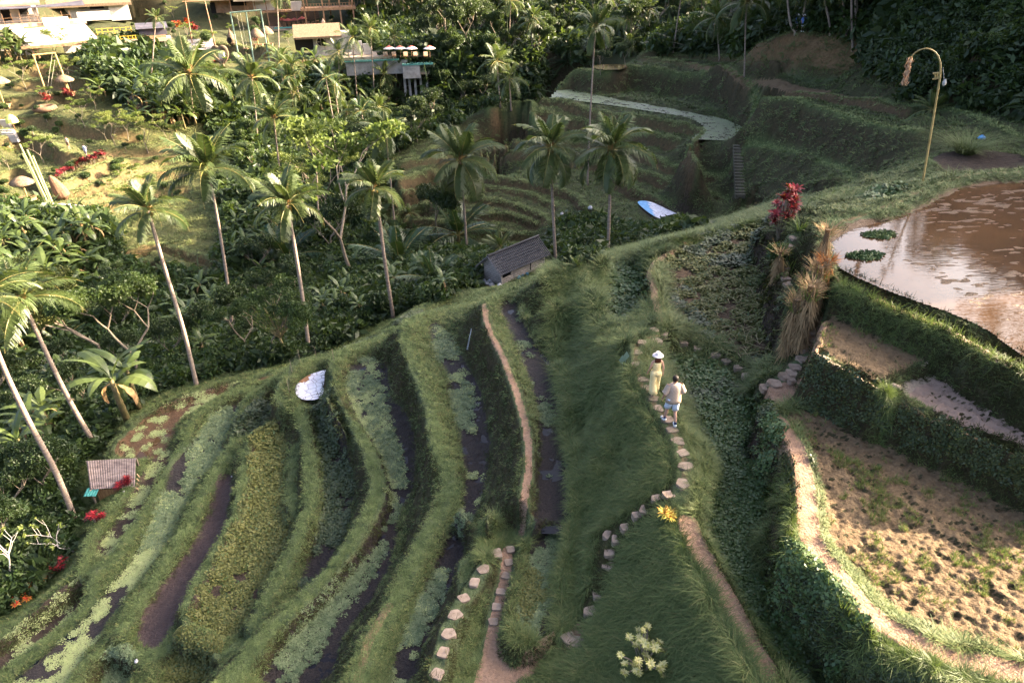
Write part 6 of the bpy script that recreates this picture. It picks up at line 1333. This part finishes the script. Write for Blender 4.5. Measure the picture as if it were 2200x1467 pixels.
def roof_slab(b, name, x0, x1, y_back, y_front, d_back, d_front, th, m_, parent=None, sag=0):
    m = MB(); n = 10; V = []
    for i in range(n+1):
        f = i/n; x = b.X(x0)+(b.X(x1)-b.X(x0))*f; s = -sag*4*f*(1-f)
        V += [(x, d_back, b.Zz(y_back)+s), (x, (d_back+d_front)/2, (b.Zz(y_back)+b.Zz(y_front))/2+.12*th+s*.5), (x, d_front, b.Zz(y_front)), (x, d_front, b.Zz(y_front)-th), (x, d_back, b.Zz(y_back)-th+s)]
    F_l = []
    for i in range(n):
        for k in range(5): F_l.append((i*5+k, i*5+(k+1) % 5, (i+1)*5+(k+1) % 5, (i+1)*5+k))
    F_l += [(4, 3, 2, 1, 0), tuple(n*5+k for k in range(5))]
    m.add(V, F_l); return m.ob(name, parent or b.t, m_)
# 1 cafe with the big white fabric panel
b = Bld('hillside_cafe', 105, 112, 'white cafe terrace with sloping white fabric panel at the upper left', 'cafe')
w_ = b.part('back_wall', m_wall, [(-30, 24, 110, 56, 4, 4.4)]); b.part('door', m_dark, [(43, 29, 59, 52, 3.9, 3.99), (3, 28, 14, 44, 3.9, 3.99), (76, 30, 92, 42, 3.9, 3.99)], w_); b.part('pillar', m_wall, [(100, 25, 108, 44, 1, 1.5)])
roof_slab(b, 'roof', -40, 118, 4, 21, 9, 2, .35, mat('brown_roof', (.20, .14, .10), (.30, .22, .17), .9, 1)); roof_slab(b, 'awning', -5, 198, 20, 27, 3.0, -.6, .12, m_awn, sag=.5)
b.part('upper_deck', m_tan, [(-30, 56, 192, 62, -1.0, 4.6)]); b.part('parapet', m_wall, [(28, 58, 75, 64, -1.25, -1.02), (112, 47, 160, 62, -1.25, -1.02)]); b.posts('railing', m_wd, [30, 45, 60, 75, 90, 105, 120, 135, 150, 165], 36, 60, -1.1, .03, (44, 50))
m = MB(); k = 16; A = (b.X(52), -1.3, b.Zz(66)); B_ = (b.X(187), -1.3, b.Zz(62)); C = (b.X(78), -5.0, b.Zz(94)); D = (b.X(202), -5.0, b.Zz(89)); m.add([A, B_, D, C]+[(q[0], q[1]+.05, q[2]-.08) for q in (A, B_, D, C)], [(0, 1, 2, 3), (7, 6, 5, 4), (0, 4, 5, 1), (1, 5, 6, 2), (2, 6, 7, 3), (3, 7, 4, 0)]); fb = m.ob('fabric_panel', b.t, m_net)
m = MB()
for i in range(9, 17): f = i/16; m.tube([(A[0]+(B_[0]-A[0])*f, -1.35, A[2]+(B_[2]-A[2])*f+.04), (C[0]+(D[0]-C[0])*f, -5.05, C[2]+(D[2]-C[2])*f+.04)], .03, 4)
m.ob('battens', fb, m_wd)
b.part('lower_deck', m_wd, [(60, 93, 206, 97, -6.2, -4.9)]); b.posts('lower_railing', m_wd, [80, 95, 110, 125, 140, 155, 170, 185, 200], 80, 93, -6.1, .025, (81, 86)); b.posts('stilts', m_wd, [78, 86, 198], 97, 116, -5.5, .12); b.part('retaining_wall', m_wall, [(133, 101, 202, 114, -2.5, -2.0)])
b = Bld('side_terrace', 15, 112, 'small railed side terrace left of the white fabric panel', 'terrace'); b.part('floor', m_tan, [(-20, 84, 36, 92, -1, 4)]); b.posts('railing', m_wall, [-15, -5, 5, 15, 25, 33], 66, 84, -.9, .04, (67, 75)); b.part('base_wall', m_grey, [(28, 100, 62, 126, -.5, 1), (-20, 92, 20, 112, 0, 1)])
# 2 thatched house
b = Bld('thatched_house', 225, 50, 'long thatched house with bright white end wall', 'house'); wl = b.part('wall', m_wall, [(158, 10, 240, 46, 2, 2.4), (240, 8, 279, 47, .4, 3)]); b.part('opening', m_dark, [(184, 10, 200, 22, 1.9, 1.99), (205, 9, 232, 24, 1.9, 1.99)], wl); b.part('parapet', m_wall, [(178, 27, 240, 44, -.5, -.2)])
roof_slab(b, 'roof', 128, 286, -26, 13, 7, -.8, .5, m_that, sag=.6)
# 3 deck with yellow rails and black tent
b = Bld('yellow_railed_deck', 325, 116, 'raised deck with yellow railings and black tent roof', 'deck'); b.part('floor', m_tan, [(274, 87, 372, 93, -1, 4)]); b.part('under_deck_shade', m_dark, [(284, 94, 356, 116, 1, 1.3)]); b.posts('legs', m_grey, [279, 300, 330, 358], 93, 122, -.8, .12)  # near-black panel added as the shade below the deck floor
b.posts('railing', m_ylw, [275, 282, 290, 298, 304], 78, 88, -.9, .06, (79, 84)); b.part('tent', m_awn, [(312, 66, 366, 82, .5, 3)]); roof_slab(b, 'tent_roof', 308, 370, 60, 68, 3.5, -.2, .08, m_awn); b.part('bench', m_wd, [(315, 82, 362, 87, -.3, .3)])
b = Bld('yellow_fence', 250, 82, 'yellow painted railing left of the black tent', 'fence'); b.posts('rails', m_ylw, [217, 227, 238, 250, 262, 273, 283], 62, 74, 0, .06, (63, 69))
b = Bld('grey_roofed_lean_to', 440, 122, 'small lean-to with grey sheet roof beside the heart shaped nest', 'shed'); roof_slab(b, 'roof', 413, 463, 92, 108, 4, -.5, .08, m_grey); b.part('inside', m_dark, [(425, 109, 452, 122, 1, 1.3)]); b.posts('posts', m_wd, [418, 445, 460], 106, 124, -.3, .07)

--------

=== Task objective ===
Return the whole listing, word for word, and leave out every picture.

=== Reply ===
Write part 6 of the bpy script that recreates this picture. It picks up at line 1333. This part finishes the script. Write for Blender 4.5. Measure the picture as if it were 2200x1467 pixels.
def roof_slab(b, name, x0, x1, y_back, y_front, d_back, d_front, th, m_, parent=None, sag=0):
    m = MB(); n = 10; V = []
    for i in range(n+1):
        f = i/n; x = b.X(x0)+(b.X(x1)-b.X(x0))*f; s = -sag*4*f*(1-f)
        V += [(x, d_back, b.Zz(y_back)+s), (x, (d_back+d_front)/2, (b.Zz(y_back)+b.Zz(y_front))/2+.12*th+s*.5), (x, d_front, b.Zz(y_front)), (x, d_front, b.Zz(y_front)-th), (x, d_back, b.Zz(y_back)-th+s)]
    F_l = []
    for i in range(n):
        for k in range(5): F_l.append((i*5+k, i*5+(k+1) % 5, (i+1)*5+(k+1) % 5, (i+1)*5+k))
    F_l += [(4, 3, 2, 1, 0), tuple(n*5+k for k in range(5))]
    m.add(V, F_l); return m.ob(name, parent or b.t, m_)
# 1 cafe with the big white fabric panel
b = Bld('hillside_cafe', 105, 112, 'white cafe terrace with sloping white fabric panel at the upper left', 'cafe')
w_ = b.part('back_wall', m_wall, [(-30, 24, 110, 56, 4, 4.4)]); b.part('door', m_dark, [(43, 29, 59, 52, 3.9, 3.99), (3, 28, 14, 44, 3.9, 3.99), (76, 30, 92, 42, 3.9, 3.99)], w_); b.part('pillar', m_wall, [(100, 25, 108, 44, 1, 1.5)])
roof_slab(b, 'roof', -40, 118, 4, 21, 9, 2, .35, mat('brown_roof', (.20, .14, .10), (.30, .22, .17), .9, 1)); roof_slab(b, 'awning', -5, 198, 20, 27, 3.0, -.6, .12, m_awn, sag=.5)
b.part('upper_deck', m_tan, [(-30, 56, 192, 62, -1.0, 4.6)]); b.part('parapet', m_wall, [(28, 58, 75, 64, -1.25, -1.02), (112, 47, 160, 62, -1.25, -1.02)]); b.posts('railing', m_wd, [30, 45, 60, 75, 90, 105, 120, 135, 150, 165], 36, 60, -1.1, .03, (44, 50))
m = MB(); k = 16; A = (b.X(52), -1.3, b.Zz(66)); B_ = (b.X(187), -1.3, b.Zz(62)); C = (b.X(78), -5.0, b.Zz(94)); D = (b.X(202), -5.0, b.Zz(89)); m.add([A, B_, D, C]+[(q[0], q[1]+.05, q[2]-.08) for q in (A, B_, D, C)], [(0, 1, 2, 3), (7, 6, 5, 4), (0, 4, 5, 1), (1, 5, 6, 2), (2, 6, 7, 3), (3, 7, 4, 0)]); fb = m.ob('fabric_panel', b.t, m_net)
m = MB()
for i in range(9, 17): f = i/16; m.tube([(A[0]+(B_[0]-A[0])*f, -1.35, A[2]+(B_[2]-A[2])*f+.04), (C[0]+(D[0]-C[0])*f, -5.05, C[2]+(D[2]-C[2])*f+.04)], .03, 4)
m.ob('battens', fb, m_wd)
b.part('lower_deck', m_wd, [(60, 93, 206, 97, -6.2, -4.9)]); b.posts('lower_railing', m_wd, [80, 95, 110, 125, 140, 155, 170, 185, 200], 80, 93, -6.1, .025, (81, 86)); b.posts('stilts', m_wd, [78, 86, 198], 97, 116, -5.5, .12); b.part('retaining_wall', m_wall, [(133, 101, 202, 114, -2.5, -2.0)])
b = Bld('side_terrace', 15, 112, 'small railed side terrace left of the white fabric panel', 'terrace'); b.part('floor', m_tan, [(-20, 84, 36, 92, -1, 4)]); b.posts('railing', m_wall, [-15, -5, 5, 15, 25, 33], 66, 84, -.9, .04, (67, 75)); b.part('base_wall', m_grey, [(28, 100, 62, 126, -.5, 1), (-20, 92, 20, 112, 0, 1)])
# 2 thatched house
b = Bld('thatched_house', 225, 50, 'long thatched house with bright white end wall', 'house'); wl = b.part('wall', m_wall, [(158, 10, 240, 46, 2, 2.4), (240, 8, 279, 47, .4, 3)]); b.part('opening', m_dark, [(184, 10, 200, 22, 1.9, 1.99), (205, 9, 232, 24, 1.9, 1.99)], wl); b.part('parapet', m_wall, [(178, 27, 240, 44, -.5, -.2)])
roof_slab(b, 'roof', 128, 286, -26, 13, 7, -.8, .5, m_that, sag=.6)
# 3 deck with yellow rails and black tent
b = Bld('yellow_railed_deck', 325, 116, 'raised deck with yellow railings and black tent roof', 'deck'); b.part('floor', m_tan, [(274, 87, 372, 93, -1, 4)]); b.part('under_deck_shade', m_dark, [(284, 94, 356, 116, 1, 1.3)]); b.posts('legs', m_grey, [279, 300, 330, 358], 93, 122, -.8, .12)  # near-black panel added as the shade below the deck floor
b.posts('railing', m_ylw, [275, 282, 290, 298, 304], 78, 88, -.9, .06, (79, 84)); b.part('tent', m_awn, [(312, 66, 366, 82, .5, 3)]); roof_slab(b, 'tent_roof', 308, 370, 60, 68, 3.5, -.2, .08, m_awn); b.part('bench', m_wd, [(315, 82, 362, 87, -.3, .3)])
b = Bld('yellow_fence', 250, 82, 'yellow painted railing left of the black tent', 'fence'); b.posts('rails', m_ylw, [217, 227, 238, 250, 262, 273, 283], 62, 74, 0, .06, (63, 69))
b = Bld('grey_roofed_lean_to', 440, 122, 'small lean-to with grey sheet roof beside the heart shaped nest', 'shed'); roof_slab(b, 'roof', 413, 463, 92, 108, 4, -.5, .08, m_grey); b.part('inside', m_dark, [(425, 109, 452, 122, 1, 1.3)]); b.posts('posts', m_wd, [418, 445, 460], 106, 124, -.3, .07)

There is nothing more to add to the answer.